Smithsonian Air & Space Magazine –  by Linda Shiner

The spacecraft that will one day land humans on Mars will be made of a material that has not yet been invented. Ditto for the rocket that sends them there. But at the end of a $15 million, five-year NASA project set to begin next month, an advanced, high-performance composite will be invented, and it may be the very material used to build those spacecraft. The people inventing it are Ph.D. candidates and other students at 11 universities, all working together. (Utah Composites Lab, directed by mechanical engineering professor Dan Adams and assistant professor Michael Czabaj, are members of this elite team.)
 The project, called the Institute for Ultra-Strong Composites by Computational Design (US-COMP), is led by Michigan Technological University professor Greg Odegard, who assembled the 11-university team of experts in computational mechanics and materials science. The problem NASA has set for them to solve: Use carbon nanotubes to create a composite that is lighter and stronger than any material used in load-bearing structures today. Odegard says high-powered computers at his university and others are the key to success.

“If we want to improve the material that we can already build in a laboratory, we have two options,” he says. “We can go into the lab and keep trying new things until we get it right, but that’s time-consuming and expensive. [Or] we can simulate the materials on a computer and optimize material design much quicker.”

Among other things, the computers will be used to try out changes in the molecular structure of the materials and predict the effect on the material’s mechanical properties—stiffness, toughness, weight, and tensile strength.

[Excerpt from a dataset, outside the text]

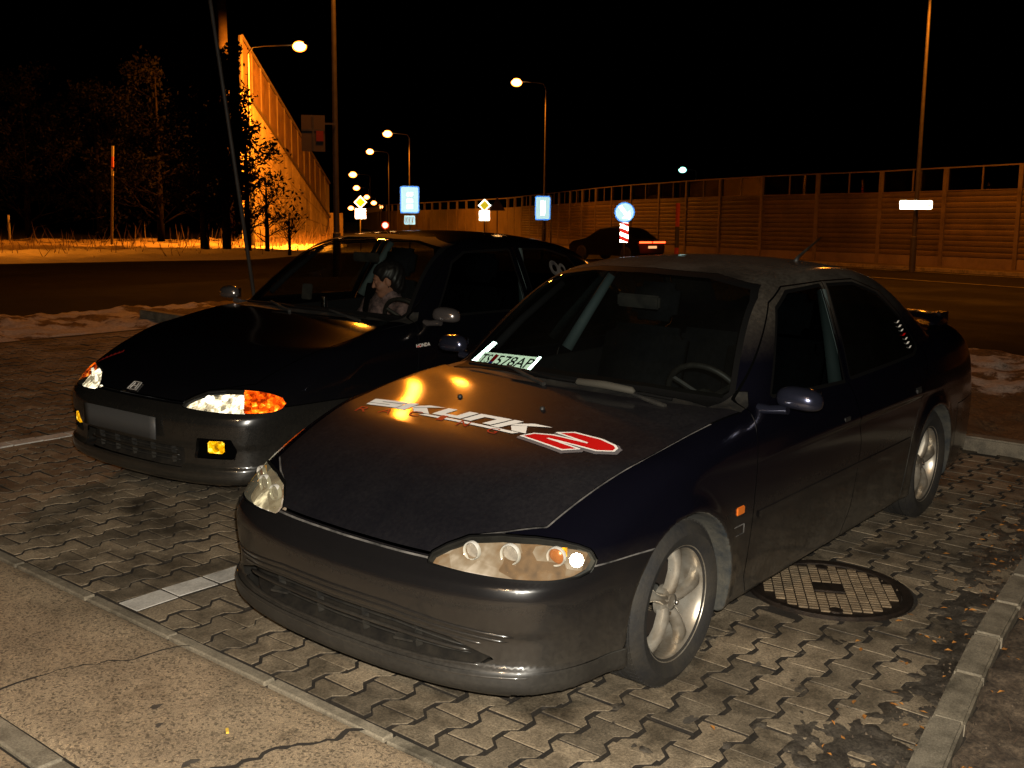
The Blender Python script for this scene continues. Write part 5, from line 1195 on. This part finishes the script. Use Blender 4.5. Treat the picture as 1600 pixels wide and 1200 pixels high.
# ------------------------------------------------------------------ street lamps
mat('galvanised',(.07,.06,.05),.6,.2,col2=(.045,.038,.03),nscale=5); mat('lamp_housing',(.03,.03,.03),.6); lens_emis('sodium_lens',(1.0,.62,.22),(1.0,.20,.008),9); lens_emis('sodium_far',(1.0,.58,.18),(1.0,.20,.008),7); lens_emis('white_lens',(.75,1.0,.9),(.1,.6,.5),5)
mat('pole_concrete',(.012,.008,.005),1,col2=(.022,.015,.009),nscale=2,spec=.1)
def street_lamp(x,y,h,arm,label,r0=.085,lens='sodium_lens',power=0,head=.30,base_z=0,group='street lamps along the road',twin=None,wide=False):
    """arm = (dx,dy) from the pole top to the lantern"""
    t=empty('street_lamp',(x,y,base_z)); tag(t,label,'street lamp',group)
    h-=base_z
    MB().tube([(0,0,-.1),(0,0,1.2),(0,0,1.22),(0,0,h-.35)],[r0*1.35,r0*1.3,r0,r0*.55],12).build('pole',MATS['galvanised'],t,True,40)
    ax,ay_=arm; MB().tube([(0,0,h-.35),(ax*.1,ay_*.1,h-.02),(ax*.35,ay_*.35,h+.05),(ax*.85,ay_*.85,h+.10)],r0*.42,8).build('arm',MATS['galvanised'],t,True)
    if twin: MB().tube([(0,0,h-.3),(twin[0]*.5,twin[1]*.5,h+.0),(twin[0],twin[1],h+.06)],r0*.4,8).build('arm',MATS['galvanised'],t,True)
    for lx,ly in ([(ax,ay_)]+([twin] if twin else [])):
        hd=link('lantern',None,None,t,(lx,ly,h+.06),(0,0,math.atan2(ay_,ax)))
        s=head/.30
        hb_=MB(); hb_.lathe([(0,-.34*s),(.10*s,-.28*s),(.15*s,-.05*s),(.14*s,.18*s),(.06*s,.32*s),(0,.34*s)],14,'x',(.05*s,0,.05*s)); me=hb_.mesh('housing',True)
        for v in me.vertices: v.co.z=.03*s+max(v.co.z-.03*s,0)*.7
        link('housing',me,MATS['lamp_housing'],hd)
        b=bmesh.new(); bmesh.ops.create_uvsphere(b,u_segments=16,v_segments=10,radius=1); bmesh.ops.scale(b,vec=(.27*s,.24*s,.20*s),verts=b.verts); me=bpy.data.meshes.new('lens'); b.to_mesh(me); b.free(); link('lens',me,MATS[lens],hd,(.05*s,0,-.02*s))
        if power:
            d=bpy.data.lights.new('sodium_bulb','SPOT'); d.energy=power; d.spot_size=math.radians(138 if wide else 158); d.spot_blend=.5; d.color=WARM if x>0 else SOD; d.shadow_soft_size=.16*s; o=bpy.data.objects.new('sodium_bulb',d); scene.collection.objects.link(o); o.parent=hd; o.location=(.05*s,0,-.40*s)
            if wide: o.parent=t; o.location=(ax,ay_,h-.25); o.rotation_euler=Vector(wide).to_track_quat('-Z','Y').to_euler()
    
    return t
P_L=3800
street_lamp(-31.1,-41.65,10,(-1.56,1.95),'street lamp behind the steep lit retaining wall, lantern nearest the top left',power=110000,head=.40,wide=(-.15,-1.0,-.95))
street_lamp(-8.5,-40.5,10,(1.0,1.2),'street lamp beyond the left road standing outside the picture',power=40000,head=.46,wide=(-.35,-.75,-1.0))
street_lamp(-49.9,-37.3,9.9,(1.1,-1.35),'street lamp standing by itself above the tall rectangular sign in the middle',power=P_L,head=.38)
street_lamp(-73.3,-71.5,9.9,(1.6,-1.3),'street lamp whose pole rises behind the large lit sign left of centre',power=12000,head=.52)
street_lamp(-91.2,-92.4,9.9,(1.7,-1.4),'second receding street lamp left of the large lit sign',power=P_L,head=.52)
street_lamp(-135.6,-142.0,9.9,(2.3,-1.9),'third receding street lamp, just above the left yellow diamond sign',power=0,head=.85,lens='sodium_far')
street_lamp(-190.5,-199.8,9.9,(2.2,-1.9),'fourth receding street lamp, close over the left yellow diamond',head=1.0,lens='sodium_far')
for i,(x,y,hh_) in enumerate(((-266.5,-279.9,1.25),(-353.1,-365.9,1.6),(-449.1,-459.8,1.9))): street_lamp(x-2.2,y+1.9,10,(2.2,-1.9),('small distant street lamp, first one right of the left diamond sign','small distant street lamp, second one right of the left diamond sign','small distant street lamp, third and farthest one right of the left diamond sign')[i],head=hh_,lens='sodium_far',group='small distant street lamps in the receding row')
street_lamp(-495.5,-531,10,(2.2,-1.9),'tiny distant street lamp left of the left diamond sign',head=2.3,lens='sodium_far')
street_lamp(-560,-578,9.6,(2.2,-1.9),'tiny distant street lamp low beside the left diamond sign',head=2.3,lens='sodium_far')
street_lamp(-700,-620,7.0,(2.2,-1.9),'tiny distant street lamp low between the large sign and the right diamond',head=4.0,lens='sodium_far')
street_lamp(-148.1,-81.3,10,(1.5,-1.5),'small pale green-white lamp high behind the noise barrier',head=.7,lens='white_lens')
# two near posts whose lanterns are above the frame
street_lamp(-17.43,-20.20,11.4,(-.6,2.0),'tall street lamp post left of centre carrying a sign board seen from behind',r0=.088,power=2100,head=.4,twin=(.9,.9))
street_lamp(-34.9,-9.85,10.2,(1.6,1.2),'tall street lamp post at the right in front of the noise barrier',r0=.085,power=3300,head=.4)
# car park lamp behind the photographer's right shoulder (out of frame)
street_lamp(13.5,6.0,9.0,(-1.6,-.6),'street lamp of the car park standing outside the picture',power=1500,head=.4)
# thick mast and guy
t=empty('utility_mast',(-32.6,-45.6,0)); tag(t,'thick concrete utility mast rising from the snow at the left','mast')
MB().tube([(0,0,-.3),(.0,-.15,18)],[.34,.22],14).build('mast_shaft',MATS['pole_concrete'],t,True)
t=empty('leaning_pole',(-3.86,-6.30,.23)); tag(t,'thin leaning grey metal pole standing behind the hatchback windscreen pillar','pole')
MB().tube([(0,0,-.1),(-.055,-.86,3.9),(-.06,-.95,4.4)],.020,8).build('pole_tube',MATS['galvanised'],t,True)
mat('bark_post',(.03,.022,.015),.9,spec=.1); mat('marker_white',(.14,.12,.10),.8); mat('marker_red',(.22,.02,.01),.7); mat('marker_black',(.015,.012,.01),.6)
def marker(x,y,h,r,bands,label,tilt=(0,0),cat='marker post'):
    t=empty('marker_post',(x,y,0)); t.rotation_euler=(*tilt,0); tag(t,label,cat)
    for z0,z1,m in bands: MB().tube([(0,0,z0*h),(0,0,z1*h)],r,8).build('post_section',MATS[m],t,True,40)
marker(-24.5,-43.7,4.9,.06,((-.02,.72,'bark_post'),(.72,.78,'marker_white'),(.78,.90,'marker_red'),(.90,1,'marker_white')),'thin tall post with red and white top against the dark trees at the left',(.0,-.06))
marker(-21.5,-47.4,1.65,.05,((-.02,.8,'galvanised'),(.8,1,'marker_white')),'short thin post at the far left edge of the snow bank')
marker(-33.0,-18.2,2.35,.085,((-.02,.28,'marker_red'),(.28,.62,'marker_black'),(.62,1,'marker_red')),'red and black banded marker post in front of the noise barrier')
# ------------------------------------------------------------------ road signs
retro('sign_blue',(.05,.22,.75),.19,1.0,(.03,.12,.45)); retro('sign_white',(.95,1.0,1.0),.15,1.0,(.75,.78,.8)); retro('sign_yellow',(1.0,.80,.03),.21,1.0,(.7,.5,.02)); retro('sign_pale',(.50,.85,1.0),.21,1.0,(.4,.6,.7)); retro('sign_red',(.8,.03,.02),.22,1.0,(.45,.02,.02))  # blue shows as a thin border, a painted halo round bright faces
mat('sign_back',(.07,.05,.035),.7); mat('sign_red_matt',(.20,.012,.006),.7); mat('sign_mark',(.30,.36,.42),.6)
CAMP=Vector((3.08,2.54,1.55))
def sign_frame(x,y,z,turn=0):
    d=Vector((CAMP.x-x,CAMP.y-y,0)).normalized(); a=math.atan2(d.y,d.x)+turn; return a
def rounded(w,h,r,n=5):
    P=[]
    for cx,cy,a0 in ((w/2-r,h/2-r,0),(-w/2+r,h/2-r,90),(-w/2+r,-h/2+r,180),(w/2-r,-h/2+r,270)):
        for i in range(n+1): a=math.radians(a0+90*i/n); P.append((cx+r*math.cos(a),cy+r*math.sin(a)))
    return P
RX=Matrix(((0,0,1,0),(1,0,0,0),(0,1,0,0),(0,0,0,1)))   # (u,v,n) -> (y,z,x)
def plate_(name,poly,m,par,z,x0=0.03,th=.004): 
    me=MB().prism(poly,x0,x0+th,RX@Matrix.Identity(4)).mesh(name); fix_normals(me); return link(name,me,m,par,(0,0,z))
def sign_post(x,y,label,items,h,turn=0,posts=((0,0),),cat='road sign',group=None,r=.032,base_z=0):
    t=empty('road_sign',(x,y,base_z),sign_frame(x,y,0,turn)); tag(t,label,cat,group)
    for px,_ in posts: MB().tube([(0,px,-.1),(0,px,h)],r,8).build('post',MATS['galvanised'],t,True)
    for (nm,poly,m,z,lay) in items:
        o=plate_(nm,poly,MATS[m],t,z,.036+.006*lay)
        if lay==0: plate_('back_plate',[(p[0]*1.02,p[1]*1.02) for p in poly],MATS['sign_back'],t,z,.030)
    return t
S1=(-26.93,-26.55); 
it=[('panel',rounded(.74,1.04,.08),'sign_blue',2.38,0),('panel_face',rounded(.66,.96,.07),'sign_pale',2.38,1),('lower_panel',rounded(.42,.34,.02),'sign_pale',1.60,0)]
it+=[('panel_mark',[(-.10+dx,-.16+dz),(.12+dx,-.16+dz),(.12+dx,-.02+dz),(-.10+dx,-.02+dz)],'sign_white',2.38,2) for dx,dz in ((0,.30),(0,.05),(0,-.18))]
it+=[('lower_mark',[(-.15+k*.115,-.12),(-.11+k*.115,-.12),(-.11+k*.115,.12),(-.15+k*.115,.12)],'sign_mark',1.60,1) for k in range(3)]
sign_post(*S1,'large bright rectangular sign with small panel under it, in front of the row of lamps',it,2.9)
dia=lambda s:[(0,s),(-s,0),(0,-s),(s,0)]
for (x,y,z1,z2,lb) in ((-36.97,-39.96,2.54,1.93,'yellow diamond priority sign over a white square, left one near the small lamps'),(-41.12,-34.73,2.44,1.90,'yellow diamond priority sign over a white square, right one near the barrier end')):
    sign_post(x,y,lb,[('diamond',dia(.36),'sign_white',z1,0),('diamond_centre',dia(.25),'sign_yellow',z1,1),('square_plate',rounded(.60,.56,.04),'sign_white',z2,0)],2.8)
sign_post(-33.35,-24.94,'bright white rectangular sign on two posts in front of the brown barrier',[('panel',rounded(.66,1.02,.08),'sign_blue',2.17,0),('panel_face',rounded(.58,.92,.06),'sign_pale',2.17,1),('panel_mark',[(-.10,-.3),(.10,-.3),(.10,.3),(-.10,.3)],'sign_white',2.17,2)],2.7,posts=((-.0,0),(.36,0)))
circ=lambda r,n=32:[(r*math.cos(2*math.pi*i/n),r*math.sin(2*math.pi*i/n)) for i in range(n)]
K_=.85
t=sign_post(-31.9,-19.9,'round pale blue sign over a red and white striped board, right of centre',[('disc',circ(.39),'sign_blue',1.98,0),('disc_face',circ(.345),'sign_pale',1.98,1),('arrow',[(-.24,.20),(-.14,.28),(.10,-.02),(.20,.06),(.24,-.26),(-.06,-.22),(.02,-.12)],'sign_white',1.98,2)],2.1,r=.04)
w,h=.17,.38
plate_('striped_board',[(-w,-h),(w,-h),(w,h),(-w,h)],MATS['sign_white'],t,1.21,.036)
for k in range(3):
    z0=-h+k*.30; q=[(-w,z0+.13),(w,z0),(w,z0+.14),(-w,z0+.27)]; q=[(a,min(max(b_,-h),h)) for a,b_ in q]
    plate_('red_stripe',q,MATS['sign_red'],t,1.21,.043)
sign_post(-54.11,-55.46,'small round white sign with red rim low over the hatchback roof',[('disc',circ(.29),'sign_red',1.24,0),('disc_face',circ(.22),'sign_white',1.24,1)],1.4)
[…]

At the end of the five years, the teams will produce a panel measuring several feet on a side that can be scaled up to build launch vehicles and spacecraft.

“The next big advancement over carbon fiber-reinforced composites would be making those fibers out of carbon nanotubes, which are very high-strength and very lightweight,” says Steve Jurczyk, the associate administrator for NASA’s Space Technology Mission Directorate, which created the institute. “[Using] carbon nanotube-based materials for load-bearing structures is somewhat unique to NASA.”

Students (pictured) at the Utah Composites Laboratory, Jessica Christensen and Devin Young, monitor 3D printing with polymers reinforced by carbon nanotube yarn. The University of Utah team is heading the testing of the final composite panel.

Graduate students at 11 universities will be training to become the next-generation aerospace engineers, who will understand new materials and new computational methods to build the vehicles that will take humans far beyond Earth orbit.